- What is asked
Return the lines from the one that contains "Continue the Blender" through the one that contains "tag(o, 'white paper", both included, exactly as written and with nothing added.

- Supplied material
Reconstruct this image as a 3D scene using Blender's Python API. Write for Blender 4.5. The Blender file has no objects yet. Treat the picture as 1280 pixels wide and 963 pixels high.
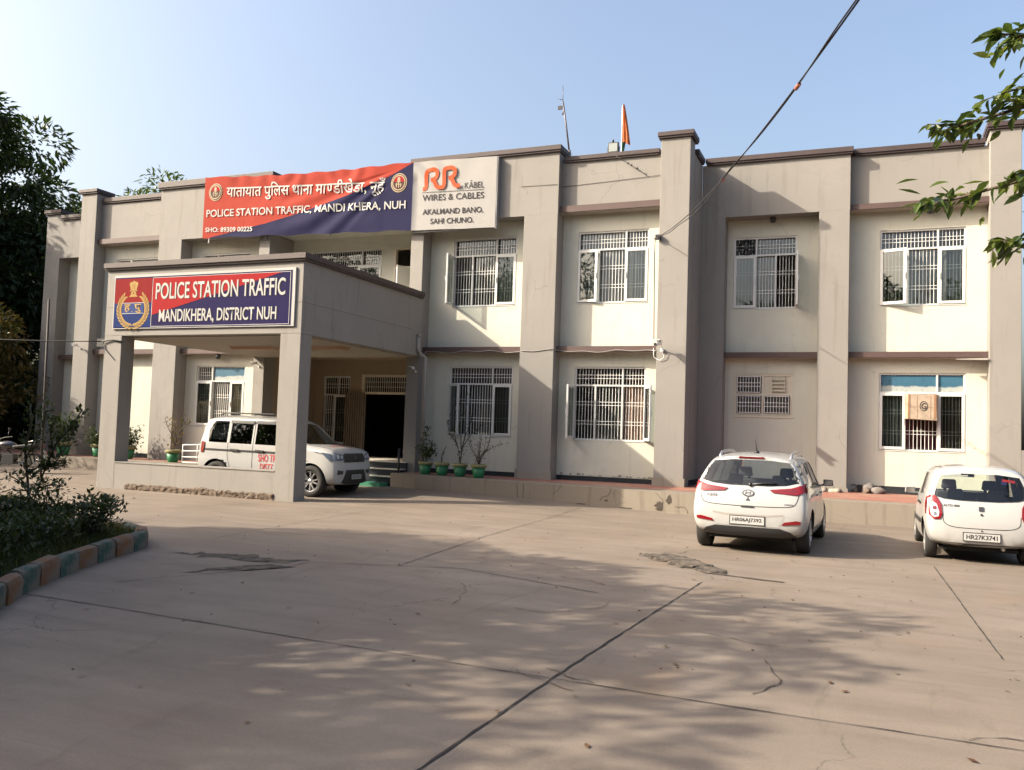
import bpy, bmesh, math, random
from mathutils import Vector, Matrix, noise
from mathutils.bvhtree import BVHTree
from math import radians, sin, cos, pi, sqrt, atan2

scene = bpy.context.scene
COL = scene.collection
rnd = random.Random(7)

# ------------------------------------------------------------------ camera
CAMZ = 1.72
yaw, pitch, roll = radians(22.4), radians(3.05), radians(1.91)
fwd = Vector((-sin(yaw) * cos(pitch), cos(yaw) * cos(pitch), sin(pitch)))
right = Vector((cos(yaw), sin(yaw), 0))
up = right.cross(fwd)
r2 = cos(roll) * right + sin(roll) * up
u2 = -sin(roll) * right + cos(roll) * up
cam_d = bpy.data.cameras.new('camera')
cam = bpy.data.objects.new('camera', cam_d)
COL.objects.link(cam)
cam.matrix_world = Matrix(((r2.x, u2.x, -fwd.x, 0), (r2.y, u2.y, -fwd.y, 0), (r2.z, u2.z, -fwd.z, CAMZ), (0, 0, 0, 1)))
cam_d.sensor_width = 36
cam_d.lens = 36 * 1089 / 1280
cam_d.clip_end = 2000
cam_d.clip_start = 0.05
scene.camera = cam

# ------------------------------------------------------------------ light
SUN_TRAVEL = Vector((1.8, 1.0, -1.26)).normalized()
sun_d = bpy.data.lights.new('sun', 'SUN')
sun_d.energy = 4.3
sun_d.angle = radians(0.55)
sun_d.color = (1.0, 0.895, 0.725)
sun = bpy.data.objects.new('sun', sun_d)
COL.objects.link(sun)
sun.location = (-40, -25, 40)
sun.rotation_euler = SUN_TRAVEL.to_track_quat('-Z', 'Y').to_euler()

world = bpy.data.worlds.new('World')
scene.world = world
world.use_nodes = True
wn = world.node_tree
sky = wn.nodes.new('ShaderNodeTexSky')
sky.sky_type = 'NISHITA'
sky.sun_disc = False
sky.sun_elevation = math.asin(-SUN_TRAVEL.z)
sky.sun_rotation = atan2(-SUN_TRAVEL.x, -SUN_TRAVEL.y)
sky.altitude = 200
sky.air_density = 1.05
sky.dust_density = 9.0
sky.ozone_density = 0.9
wn.nodes['Background'].inputs[1].default_value = 0.150
wn.links.new(sky.outputs[0], wn.nodes['Background'].inputs[0])

scene.view_settings.view_transform = 'Standard'
scene.view_settings.look = 'None'
scene.view_settings.exposure = 1.22
scene.view_settings.gamma = 1.0
scene.view_settings.use_curve_mapping = False
scene.cycles.max_bounces = 8
scene.cycles.transparent_max_bounces = 24
scene.cycles.caustics_reflective = False
scene.cycles.caustics_refractive = False
scene.cycles.use_denoising = True

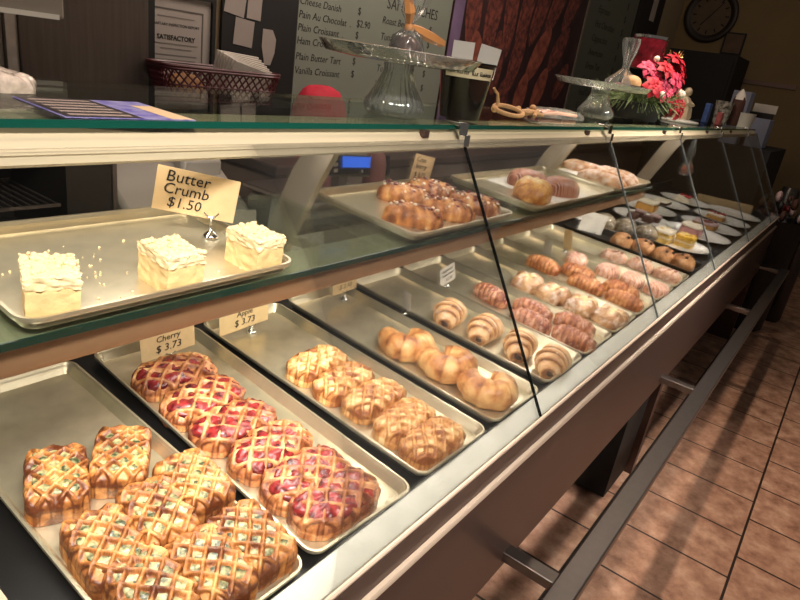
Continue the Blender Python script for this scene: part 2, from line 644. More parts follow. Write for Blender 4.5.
for (x, w, y0, d, z0, what) in ((1.58, .24, .185, .2, uz(.185, .003), 'golden puff pastry and striped pastries'), (2.07, .23, .185, .21, uz(.185, .003), 'long pale pastries')):
    o = MB().box(-w / 2, w / 2, 0, d, 0, .0005).build('paper_liner', m_paper, smooth=False)
    o.location = (x, y0, z0)
    o.rotation_euler = (T, 0, 0)
    tag(o, 'white paper liner under the ' + what, 'paper liner')

# ---------------------------------------------------------------- pastries
def blob(hx, hy, h, N=40, sq=3.0, amax=1.78, e1=.75, e2=.8, fn=None, seed=0, lump=.0):
    """a baked body on a square grid; fn(x, y, m) -> (displacement, keep, bake). Returns two MBs: crust, filling"""
    vs, at, kp = [], [], []
    smax = 1.0
    for j in range(N + 1):
        for i in range(N + 1):
            u, v = -1 + 2 * i / N, -1 + 2 * j / N
            m = max(abs(u), abs(v))
            if m > 1e-9:
                q = (abs(u) ** sq + abs(v) ** sq) ** (1 / sq)
                dx, dy = u / q, v / q
            else:
                dx = dy = 0
            ak = math.asin(.9 ** (1 / e1))
            a = math.asin((m / .7 * .9) ** (1 / e1)) if m < .7 else ak + (amax - ak) * (m - .7) / .3
            R = (sin(min(a, pi / 2)) ** e1) if a < pi / 2 else 1 - (1 - sin(a)) * .8
            zz = ((cos(a) - cos(amax)) / (1 - cos(amax)))
            z = h * max(zz, 0) ** e2
            x, y = dx * R * hx, dy * R * hy
            d, k, bk = fn(x, y, m) if fn else (0, 1, .5)
            nrm = Vector((dx * sin(a) / hx, dy * sin(a) / hy, max(cos(a), .0) / h + 1e-6)).normalized()
            if m > .97:
                d *= .2
            if lump:
                d += lump * (noise.noise(Vector((x * 45 + seed * 9.1, y * 45, z * 45 + seed))) + .45 * noise.noise(Vector((x * 140 + seed, y * 140, z * 140))))
            p = Vector((x, y, z)) + nrm * d
            if p.z < 0:
                p.z = 0
            vs.append(p)
            at.append(bk)
            kp.append(k)
    A, B = MB(), MB()
    fa, fb = [], []
    W1 = N + 1
    for j in range(N):
        for i in range(N):
            q = (j * W1 + i, j * W1 + i + 1, (j + 1) * W1 + i + 1, (j + 1) * W1 + i)
            (fa if sum(kp[t] for t in q) / 4 > .5 else fb).append(q)
    per = [i for i in range(W1)] + [j * W1 + N for j in range(1, W1)] + [N * W1 + i for i in range(N - 1, -1, -1)] + [j * W1 for j in range(N - 1, 0, -1)]
    fa.append(tuple(reversed(per)))

    def sub(fs, mb):
        used = sorted({t for f in fs for t in f})
        mp = {t: k for k, t in enumerate(used)}
        mb.add([vs[t] for t in used], [tuple(mp[t] for t in f) for f in fs], [at[t] for t in used])
    sub(fa, A)
    if fb:
        sub(fb, B)
    return A, B


def tri(t):
    return abs((t + .5) % 1.0 - .5) * 2


def lattice(hx, hy, px, py, amp, w, mlim=.78, seed=0, deep=.004, ox=0., oy=0., ftop=.84):
    def fn(x, y, m):
        wx = x + .003 * noise.noise(Vector((x * 30, y * 30, seed)))
        wy = y + .003 * noise.noise(Vector((x * 30, y * 30, seed + 5)))
        a = tri(wx / px + wy / py + ox)
        b = tri(wx / px - wy / py + oy)
        r = max(exp(-(a / w) ** 2), exp(-(b / w) ** 2))
        cross = min(exp(-(a / w) ** 2), exp(-(b / w) ** 2))
        fade = 1 if m < ftop else max(0, 1 - (m - ftop) / .14)
        d = (amp * r - deep * (1 - r)) * (.05 + .95 * fade) + .0012 * cross
        blot = noise.noise(Vector((x * 60 + seed, y * 60, 7.7)))
        keep = 1
        bk = .30 + .12 * r + (.40 * max(0, m - .6) / .4)
        if .15 < r < .75:
            bk += .30 * sin(pi * (r - .15) / .6)
        bk += .10 * blot
        bk += .34 * noise.noise(Vector((x * 26 + seed, y * 26, seed * 3.3))) - (.30 if m > .93 else 0)
        return d, keep, bk
    return fn


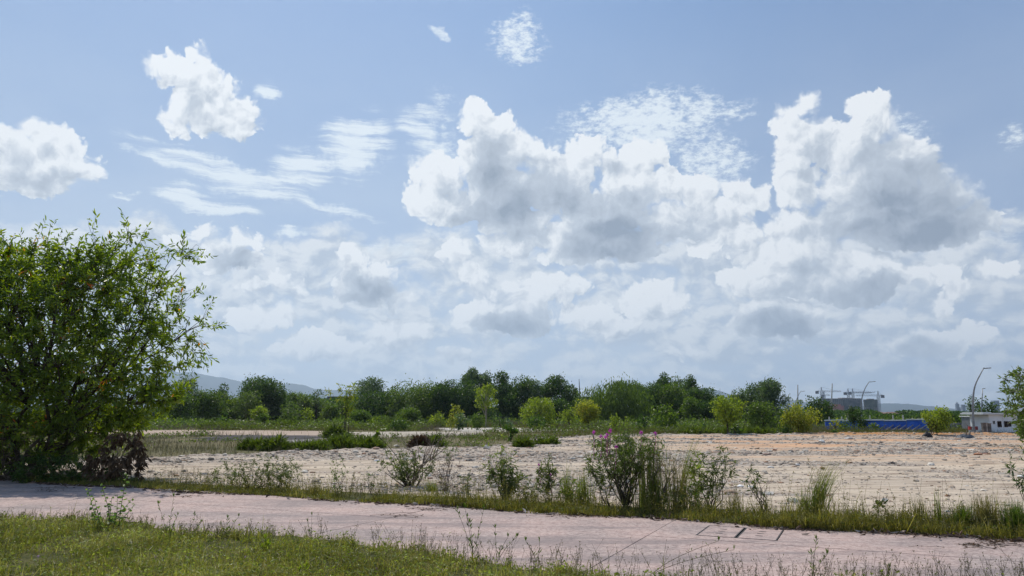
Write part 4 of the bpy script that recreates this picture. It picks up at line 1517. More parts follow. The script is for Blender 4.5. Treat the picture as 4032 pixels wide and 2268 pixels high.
def tower_crane(label, px, topj, base, Y, left, right, group='tower cranes over the unfinished blocks'):
    """px of mast, jib height py, base py, px of counter-jib end and jib end"""
    Y *= 2
    q = 1.9
    a = P(px, topj, Y)
    t = thing('tower_crane', label, 'crane', (a[0], Y, 0), group)
    z1 = a[2]
    w = 1.1 * q
    mb = MB()
    for sx in (-1, 1):
        for sy in (-1, 1):
            mb.beam((a[0] + sx * w, Y + sy * w, 0), (a[0] + sx * w, Y + sy * w, z1), .38 * q)
    z = 0
    while z < z1 - 2 * q:
        mb.beam((a[0] - w, Y - w, z), (a[0] + w, Y - w, z + 2.2 * q), .26 * q)
        mb.beam((a[0] + w, Y + w, z), (a[0] - w, Y + w, z + 2.2 * q), .26 * q)
        z += 2.2 * q
    mb.build('mast', CR, t)
    apex = z1 + 5.5 * q
    MB().beam((a[0] - .8 * q, Y, z1), (a[0], Y, apex), .5 * q).beam((a[0] + .8 * q, Y, z1), (a[0], Y, apex), .5 * q).build('apex', CR, t)
    cj = MB()
    for ex, nm in ((left, 'counter_jib' if abs(left - px) < abs(right - px) else 'jib'), (right, 'jib' if abs(left - px) < abs(right - px) else 'counter_jib')):
        e = P(ex, topj, Y)[0]
        m = MB()
        m.beam((a[0], Y - .6 * q, z1), (e, Y - .6 * q, z1 + .2), .35 * q).beam((a[0], Y + .6 * q, z1), (e, Y + .6 * q, z1 + .2), .35 * q)
        m.beam((a[0], Y, z1 + 1.4 * q), (e, Y, z1 + 1.1 * q), .30 * q)
        n = int(abs(e - a[0]) / (2.5 * q))
        for i in range(n):
            x = a[0] + (e - a[0]) * i / n
            m.beam((x, Y - .6 * q, z1), (x + (e - a[0]) / n, Y, z1 + 1.3 * q), .18 * q)
        m.beam((a[0], Y, apex), (a[0] + (e - a[0]) * .8, Y, z1 + 1.2 * q), .14 * q)
        m.build(nm, CR, t)
        if nm == 'counter_jib':
            MB().box(e - 1.6 * q, e + 1.6 * q, Y - q, Y + q, z1 - 2.2 * q, z1 + q).build('counterweight', CRR, t)
    return t


tower_crane('leftmost tower crane over the long unfinished block, with a long jib to the right', 3235, 1543, 1570, 830, 3217, 3312)
tower_crane('small low tower crane at the left end of the long unfinished block', 3245, 1558, 1570, 860, 3239, 3268)
tower_crane('tower crane over the middle of the long block with a heavy counterweight at left', 3340, 1548, 1566, 850, 3328, 3430)
tower_crane('second tower crane over the middle of the long block, right beside the first', 3358, 1547, 1566, 880, 3346, 3445)
tower_crane('rightmost tower crane, its counterweight pointing right, beside the green netted tower', 3458, 1559, 1620, 790, 3475, 3370)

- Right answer
Continue the Blender Python script for this scene: part 2, from line 644. More parts follow. Write for Blender 4.5.
for (x, w, y0, d, z0, what) in ((1.58, .24, .185, .2, uz(.185, .003), 'golden puff pastry and striped pastries'), (2.07, .23, .185, .21, uz(.185, .003), 'long pale pastries')):
    o = MB().box(-w / 2, w / 2, 0, d, 0, .0005).build('paper_liner', m_paper, smooth=False)
    o.location = (x, y0, z0)
    o.rotation_euler = (T, 0, 0)
    tag(o, 'white paper liner under the ' + what, 'paper liner')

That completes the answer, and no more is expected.